Stop SHOULD-ing Yourself!
Posted on September 01, 2023 by Laura Martino, One of Thousands of Family Coaches on Noomii.
Often we fall into the "Should" trap...of unreasonable expectations creating a space for deep anxiety.
SHOULD is my least favorite word.
- My boss gets that I have a family and can’t stay late tonight, shouldn’t he?
- My spouse should know that I’m totally done and can’t do anything more, right?
- My dad should realize how that comes across when he says it like that, right?
- My kid should know not to do that, right?
Should means we are frustrated. We had expectations that aren’t being met. This creates some cognitive dissonance – the mental disconnect between what we thought vs. what actually is happening. Our brains reward us with a dopamine hit when we accurately forecast the future and our brains aren’t so generous when we don’t.

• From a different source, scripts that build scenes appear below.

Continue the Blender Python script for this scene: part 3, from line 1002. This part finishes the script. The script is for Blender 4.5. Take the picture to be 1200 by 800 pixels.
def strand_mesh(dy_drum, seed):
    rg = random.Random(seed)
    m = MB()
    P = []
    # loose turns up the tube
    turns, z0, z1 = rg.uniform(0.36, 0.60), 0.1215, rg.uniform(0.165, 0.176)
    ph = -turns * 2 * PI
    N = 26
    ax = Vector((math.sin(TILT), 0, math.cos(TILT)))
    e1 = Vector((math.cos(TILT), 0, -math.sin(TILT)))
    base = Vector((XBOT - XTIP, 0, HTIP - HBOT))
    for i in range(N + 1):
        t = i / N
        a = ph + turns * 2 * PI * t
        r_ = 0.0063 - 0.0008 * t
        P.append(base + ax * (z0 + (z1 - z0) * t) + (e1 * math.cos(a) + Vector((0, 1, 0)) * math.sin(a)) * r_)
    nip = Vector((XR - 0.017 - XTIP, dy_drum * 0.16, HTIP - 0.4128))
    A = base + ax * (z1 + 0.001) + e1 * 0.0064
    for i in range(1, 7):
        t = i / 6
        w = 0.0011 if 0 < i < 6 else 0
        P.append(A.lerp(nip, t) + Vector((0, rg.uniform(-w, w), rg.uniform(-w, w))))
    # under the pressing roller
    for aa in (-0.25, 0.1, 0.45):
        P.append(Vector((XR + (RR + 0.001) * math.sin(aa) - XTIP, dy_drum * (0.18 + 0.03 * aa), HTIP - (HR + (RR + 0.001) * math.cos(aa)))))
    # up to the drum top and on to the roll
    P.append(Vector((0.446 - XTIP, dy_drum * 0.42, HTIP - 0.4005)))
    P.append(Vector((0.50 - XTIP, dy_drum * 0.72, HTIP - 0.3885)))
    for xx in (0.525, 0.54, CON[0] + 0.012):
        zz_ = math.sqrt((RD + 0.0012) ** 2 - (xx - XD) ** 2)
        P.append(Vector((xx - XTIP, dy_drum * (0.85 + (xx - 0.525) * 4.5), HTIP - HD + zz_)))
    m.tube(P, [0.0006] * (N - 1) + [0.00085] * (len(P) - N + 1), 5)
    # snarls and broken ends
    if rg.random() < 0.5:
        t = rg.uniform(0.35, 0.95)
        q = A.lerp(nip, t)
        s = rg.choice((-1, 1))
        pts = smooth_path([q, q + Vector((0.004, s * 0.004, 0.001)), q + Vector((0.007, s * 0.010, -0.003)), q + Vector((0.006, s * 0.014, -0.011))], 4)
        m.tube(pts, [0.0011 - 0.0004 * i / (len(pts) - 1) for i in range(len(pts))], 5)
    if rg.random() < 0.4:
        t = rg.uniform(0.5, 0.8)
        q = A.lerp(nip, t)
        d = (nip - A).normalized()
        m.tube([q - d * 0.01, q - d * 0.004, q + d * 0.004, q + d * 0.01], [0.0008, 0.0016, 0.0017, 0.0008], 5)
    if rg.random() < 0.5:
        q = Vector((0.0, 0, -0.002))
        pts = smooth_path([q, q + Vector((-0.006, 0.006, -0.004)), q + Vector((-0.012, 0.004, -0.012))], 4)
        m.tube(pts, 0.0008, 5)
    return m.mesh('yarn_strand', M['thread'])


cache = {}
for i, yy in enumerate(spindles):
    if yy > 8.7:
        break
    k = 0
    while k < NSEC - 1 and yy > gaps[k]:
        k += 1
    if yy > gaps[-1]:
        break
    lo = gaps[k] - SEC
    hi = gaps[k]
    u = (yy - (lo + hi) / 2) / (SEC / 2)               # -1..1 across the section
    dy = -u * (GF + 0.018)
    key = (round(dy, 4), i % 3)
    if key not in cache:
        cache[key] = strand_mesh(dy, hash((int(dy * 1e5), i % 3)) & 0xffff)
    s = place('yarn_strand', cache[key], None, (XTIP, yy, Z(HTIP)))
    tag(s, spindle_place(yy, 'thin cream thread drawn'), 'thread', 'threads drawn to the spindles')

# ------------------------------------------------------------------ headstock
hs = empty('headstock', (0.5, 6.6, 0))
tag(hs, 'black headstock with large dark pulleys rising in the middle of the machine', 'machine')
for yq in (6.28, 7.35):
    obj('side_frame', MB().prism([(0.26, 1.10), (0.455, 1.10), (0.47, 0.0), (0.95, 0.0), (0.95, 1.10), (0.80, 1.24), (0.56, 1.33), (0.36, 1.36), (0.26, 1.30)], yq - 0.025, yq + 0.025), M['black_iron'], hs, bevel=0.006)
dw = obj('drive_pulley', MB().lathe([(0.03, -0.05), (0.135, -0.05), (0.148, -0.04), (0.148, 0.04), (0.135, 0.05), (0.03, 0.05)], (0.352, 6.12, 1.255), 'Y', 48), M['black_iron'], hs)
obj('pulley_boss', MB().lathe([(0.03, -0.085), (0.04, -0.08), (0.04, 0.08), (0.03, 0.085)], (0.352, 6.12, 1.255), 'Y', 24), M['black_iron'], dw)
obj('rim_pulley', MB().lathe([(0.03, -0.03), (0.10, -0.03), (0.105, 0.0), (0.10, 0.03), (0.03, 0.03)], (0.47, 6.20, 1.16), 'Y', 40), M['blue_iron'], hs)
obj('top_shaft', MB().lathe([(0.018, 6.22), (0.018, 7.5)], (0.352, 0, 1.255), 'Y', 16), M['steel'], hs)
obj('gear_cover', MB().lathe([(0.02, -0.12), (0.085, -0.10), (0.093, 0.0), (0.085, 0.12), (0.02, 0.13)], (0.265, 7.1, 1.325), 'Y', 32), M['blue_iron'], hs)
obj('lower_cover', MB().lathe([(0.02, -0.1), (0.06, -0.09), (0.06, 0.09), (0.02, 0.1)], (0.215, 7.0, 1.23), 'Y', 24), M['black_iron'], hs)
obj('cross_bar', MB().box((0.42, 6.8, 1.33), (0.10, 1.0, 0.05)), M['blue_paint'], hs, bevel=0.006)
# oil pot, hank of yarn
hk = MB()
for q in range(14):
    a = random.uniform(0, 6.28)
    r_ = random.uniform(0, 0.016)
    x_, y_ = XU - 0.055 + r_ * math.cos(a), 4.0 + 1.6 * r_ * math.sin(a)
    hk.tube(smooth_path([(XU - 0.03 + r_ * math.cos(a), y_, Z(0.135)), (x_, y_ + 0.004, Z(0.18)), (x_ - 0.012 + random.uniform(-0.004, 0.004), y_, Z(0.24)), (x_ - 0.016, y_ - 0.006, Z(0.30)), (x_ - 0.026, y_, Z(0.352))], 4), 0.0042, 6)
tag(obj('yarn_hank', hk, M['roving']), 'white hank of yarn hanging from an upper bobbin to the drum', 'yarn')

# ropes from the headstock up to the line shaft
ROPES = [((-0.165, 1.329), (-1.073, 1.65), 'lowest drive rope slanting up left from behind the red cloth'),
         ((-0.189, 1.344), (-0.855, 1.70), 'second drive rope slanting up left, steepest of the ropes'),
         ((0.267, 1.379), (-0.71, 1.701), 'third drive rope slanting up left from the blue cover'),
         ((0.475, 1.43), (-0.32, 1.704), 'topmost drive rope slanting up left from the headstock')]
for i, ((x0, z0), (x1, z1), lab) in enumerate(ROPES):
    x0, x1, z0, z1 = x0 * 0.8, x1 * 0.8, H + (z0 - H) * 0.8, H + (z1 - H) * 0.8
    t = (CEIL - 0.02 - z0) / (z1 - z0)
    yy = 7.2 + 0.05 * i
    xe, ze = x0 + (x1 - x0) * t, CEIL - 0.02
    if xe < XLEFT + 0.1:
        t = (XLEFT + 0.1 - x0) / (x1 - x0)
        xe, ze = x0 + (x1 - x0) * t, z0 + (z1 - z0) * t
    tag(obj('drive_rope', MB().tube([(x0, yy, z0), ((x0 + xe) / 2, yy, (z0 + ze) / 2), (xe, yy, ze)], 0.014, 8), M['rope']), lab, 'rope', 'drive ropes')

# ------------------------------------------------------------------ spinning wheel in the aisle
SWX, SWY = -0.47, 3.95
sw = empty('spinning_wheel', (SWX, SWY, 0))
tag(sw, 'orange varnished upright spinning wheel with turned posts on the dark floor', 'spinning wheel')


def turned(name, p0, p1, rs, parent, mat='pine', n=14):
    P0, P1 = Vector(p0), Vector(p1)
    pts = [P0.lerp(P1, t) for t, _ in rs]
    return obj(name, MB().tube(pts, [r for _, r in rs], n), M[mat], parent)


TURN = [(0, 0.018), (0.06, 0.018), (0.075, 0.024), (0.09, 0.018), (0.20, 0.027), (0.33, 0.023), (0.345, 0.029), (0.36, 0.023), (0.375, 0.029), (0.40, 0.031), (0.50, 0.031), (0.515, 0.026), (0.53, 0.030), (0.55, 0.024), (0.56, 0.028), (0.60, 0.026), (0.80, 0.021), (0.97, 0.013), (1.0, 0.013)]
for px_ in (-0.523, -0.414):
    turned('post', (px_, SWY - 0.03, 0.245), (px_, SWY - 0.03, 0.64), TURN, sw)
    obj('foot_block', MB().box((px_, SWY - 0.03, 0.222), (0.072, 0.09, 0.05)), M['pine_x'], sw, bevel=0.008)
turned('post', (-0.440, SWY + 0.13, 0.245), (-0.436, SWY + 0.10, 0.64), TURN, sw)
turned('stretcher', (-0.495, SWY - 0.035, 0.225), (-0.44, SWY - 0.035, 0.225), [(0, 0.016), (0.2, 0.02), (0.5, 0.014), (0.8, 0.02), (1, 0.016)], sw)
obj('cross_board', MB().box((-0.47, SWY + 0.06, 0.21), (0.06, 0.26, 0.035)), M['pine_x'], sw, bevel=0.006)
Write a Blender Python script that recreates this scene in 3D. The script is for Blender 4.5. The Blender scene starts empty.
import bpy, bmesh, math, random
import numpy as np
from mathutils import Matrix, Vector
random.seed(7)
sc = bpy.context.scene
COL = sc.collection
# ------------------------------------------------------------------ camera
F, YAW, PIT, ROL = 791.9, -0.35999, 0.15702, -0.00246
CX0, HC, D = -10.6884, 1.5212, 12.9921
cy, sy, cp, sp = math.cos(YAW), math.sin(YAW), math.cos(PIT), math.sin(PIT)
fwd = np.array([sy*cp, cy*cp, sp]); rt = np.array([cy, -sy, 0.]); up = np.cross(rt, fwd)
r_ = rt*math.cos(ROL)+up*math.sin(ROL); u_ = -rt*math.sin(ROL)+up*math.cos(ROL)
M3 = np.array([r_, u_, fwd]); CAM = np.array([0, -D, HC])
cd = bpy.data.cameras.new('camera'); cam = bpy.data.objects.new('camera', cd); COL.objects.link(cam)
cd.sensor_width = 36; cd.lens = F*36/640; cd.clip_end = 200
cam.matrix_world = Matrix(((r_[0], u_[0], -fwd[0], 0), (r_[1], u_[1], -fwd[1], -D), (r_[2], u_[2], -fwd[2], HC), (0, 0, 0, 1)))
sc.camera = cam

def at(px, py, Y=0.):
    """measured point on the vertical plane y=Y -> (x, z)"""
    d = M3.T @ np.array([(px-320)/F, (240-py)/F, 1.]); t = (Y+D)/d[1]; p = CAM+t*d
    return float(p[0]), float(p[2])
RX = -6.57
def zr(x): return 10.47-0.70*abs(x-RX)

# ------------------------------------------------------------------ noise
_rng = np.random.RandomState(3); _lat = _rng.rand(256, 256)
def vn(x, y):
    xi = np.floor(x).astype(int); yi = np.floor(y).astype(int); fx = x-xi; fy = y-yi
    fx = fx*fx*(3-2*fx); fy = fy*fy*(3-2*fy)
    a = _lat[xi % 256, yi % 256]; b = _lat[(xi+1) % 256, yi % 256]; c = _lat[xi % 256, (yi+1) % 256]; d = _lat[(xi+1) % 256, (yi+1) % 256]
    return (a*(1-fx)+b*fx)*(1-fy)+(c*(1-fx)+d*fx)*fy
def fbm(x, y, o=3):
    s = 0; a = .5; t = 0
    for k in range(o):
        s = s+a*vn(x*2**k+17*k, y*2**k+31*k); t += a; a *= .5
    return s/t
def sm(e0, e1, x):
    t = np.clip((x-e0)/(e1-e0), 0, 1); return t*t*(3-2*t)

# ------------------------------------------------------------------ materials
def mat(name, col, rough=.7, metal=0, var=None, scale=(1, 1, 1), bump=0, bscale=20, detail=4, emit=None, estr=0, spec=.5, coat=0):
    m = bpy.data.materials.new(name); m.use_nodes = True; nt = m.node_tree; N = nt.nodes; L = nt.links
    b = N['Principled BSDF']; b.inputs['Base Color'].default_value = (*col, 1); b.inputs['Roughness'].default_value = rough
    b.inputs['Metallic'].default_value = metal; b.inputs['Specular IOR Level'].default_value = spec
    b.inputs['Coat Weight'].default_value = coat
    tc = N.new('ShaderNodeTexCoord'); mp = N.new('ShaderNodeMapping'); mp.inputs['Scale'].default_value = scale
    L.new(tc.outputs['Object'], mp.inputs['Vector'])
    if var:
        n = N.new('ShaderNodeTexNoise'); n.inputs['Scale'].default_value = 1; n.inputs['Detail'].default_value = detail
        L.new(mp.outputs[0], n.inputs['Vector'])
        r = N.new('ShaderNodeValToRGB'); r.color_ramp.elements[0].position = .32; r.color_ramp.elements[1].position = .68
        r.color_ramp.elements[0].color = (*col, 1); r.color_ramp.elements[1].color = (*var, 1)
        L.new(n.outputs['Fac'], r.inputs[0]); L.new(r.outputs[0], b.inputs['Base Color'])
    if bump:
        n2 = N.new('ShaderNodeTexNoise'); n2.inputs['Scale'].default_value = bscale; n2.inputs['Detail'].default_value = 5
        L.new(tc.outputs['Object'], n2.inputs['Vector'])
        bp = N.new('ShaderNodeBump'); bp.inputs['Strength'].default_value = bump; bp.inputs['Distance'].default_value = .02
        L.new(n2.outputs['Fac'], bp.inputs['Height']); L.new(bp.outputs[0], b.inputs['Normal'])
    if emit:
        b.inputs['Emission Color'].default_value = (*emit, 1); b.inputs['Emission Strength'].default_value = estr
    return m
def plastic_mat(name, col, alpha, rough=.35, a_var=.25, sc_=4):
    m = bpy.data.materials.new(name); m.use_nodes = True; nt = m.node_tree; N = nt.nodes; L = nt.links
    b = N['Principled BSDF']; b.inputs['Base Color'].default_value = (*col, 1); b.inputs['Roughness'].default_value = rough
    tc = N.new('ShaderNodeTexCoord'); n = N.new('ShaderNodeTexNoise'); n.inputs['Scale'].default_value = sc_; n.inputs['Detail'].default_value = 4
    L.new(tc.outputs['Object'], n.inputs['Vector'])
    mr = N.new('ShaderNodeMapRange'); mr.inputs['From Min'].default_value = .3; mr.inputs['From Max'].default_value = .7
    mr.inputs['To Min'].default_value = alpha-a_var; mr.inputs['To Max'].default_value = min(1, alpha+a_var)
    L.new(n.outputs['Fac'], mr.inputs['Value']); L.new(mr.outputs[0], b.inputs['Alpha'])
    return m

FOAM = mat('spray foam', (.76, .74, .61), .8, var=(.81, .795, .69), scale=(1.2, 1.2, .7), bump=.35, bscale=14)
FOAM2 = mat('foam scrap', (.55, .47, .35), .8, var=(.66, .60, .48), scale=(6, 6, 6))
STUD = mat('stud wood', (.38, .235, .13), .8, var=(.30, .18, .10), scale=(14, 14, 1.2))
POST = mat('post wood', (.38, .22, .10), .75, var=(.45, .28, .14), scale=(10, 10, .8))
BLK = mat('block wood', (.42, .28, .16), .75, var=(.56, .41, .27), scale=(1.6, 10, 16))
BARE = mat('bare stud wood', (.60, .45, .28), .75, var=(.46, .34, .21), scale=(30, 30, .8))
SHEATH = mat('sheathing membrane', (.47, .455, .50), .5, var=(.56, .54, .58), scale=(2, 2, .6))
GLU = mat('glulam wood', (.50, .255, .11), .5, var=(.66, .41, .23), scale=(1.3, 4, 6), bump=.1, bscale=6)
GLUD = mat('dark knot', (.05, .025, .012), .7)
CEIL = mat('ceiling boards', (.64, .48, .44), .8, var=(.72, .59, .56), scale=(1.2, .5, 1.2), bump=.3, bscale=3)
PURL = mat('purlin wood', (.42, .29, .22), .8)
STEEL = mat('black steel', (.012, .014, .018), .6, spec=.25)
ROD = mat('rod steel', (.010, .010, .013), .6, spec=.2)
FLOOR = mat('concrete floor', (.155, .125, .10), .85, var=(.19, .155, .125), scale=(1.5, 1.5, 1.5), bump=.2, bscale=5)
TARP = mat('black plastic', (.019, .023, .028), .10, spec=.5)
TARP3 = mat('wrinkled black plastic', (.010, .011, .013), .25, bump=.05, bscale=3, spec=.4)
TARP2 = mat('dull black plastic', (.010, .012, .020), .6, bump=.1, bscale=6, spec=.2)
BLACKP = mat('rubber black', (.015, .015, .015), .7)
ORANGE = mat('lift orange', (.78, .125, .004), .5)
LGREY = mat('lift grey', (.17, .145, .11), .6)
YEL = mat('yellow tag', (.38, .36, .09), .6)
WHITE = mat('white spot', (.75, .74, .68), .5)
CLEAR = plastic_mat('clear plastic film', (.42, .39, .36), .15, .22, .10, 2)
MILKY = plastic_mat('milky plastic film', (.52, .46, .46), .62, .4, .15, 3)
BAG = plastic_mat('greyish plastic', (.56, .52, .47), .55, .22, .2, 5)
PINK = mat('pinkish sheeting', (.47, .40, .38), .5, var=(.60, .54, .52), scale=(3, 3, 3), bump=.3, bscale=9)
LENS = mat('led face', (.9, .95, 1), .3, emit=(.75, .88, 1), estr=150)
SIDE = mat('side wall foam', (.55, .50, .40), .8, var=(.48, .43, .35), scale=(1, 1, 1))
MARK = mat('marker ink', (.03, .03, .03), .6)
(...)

How we respond to that frustration is often shaped by how much mental bandwidth we have in the moment – despair, anger, sharp words, feeling overwhelmed…or picking on someone else to discharge the discomfort. See our Instagram post – Stop SHOULD-Ing Yourself
COULD BE feels so much healthier
Shifting our language a bit opens up different possibilities. I like Could Be….as it talks about a possible future. We don’t look behind us and find ourselves wanting…rather we are looking ahead and where we would like to go.
This becomes:
- My boss gets that I have a family and can’t stay late tonight, could be he didn’t know about my commitment tonight.
- My spouse could not not know that I’m totally done and can’t do anything more, right? How can I tell him so we can get on the same page?
- My dad could not realize how that comes across when he says it like that. I will ask if it was his intention to hurt my feelings and what is really bothering him.
- My kid knows to not to do that. It could be that he is upset about something, tired or hungry. I will have a talk with him about being responsible for our words and actions even when we aren’t at our best and check-in to see what is setting him off.
Overall, we end up shifting our mindset from disappointment towards positive intent and possibility.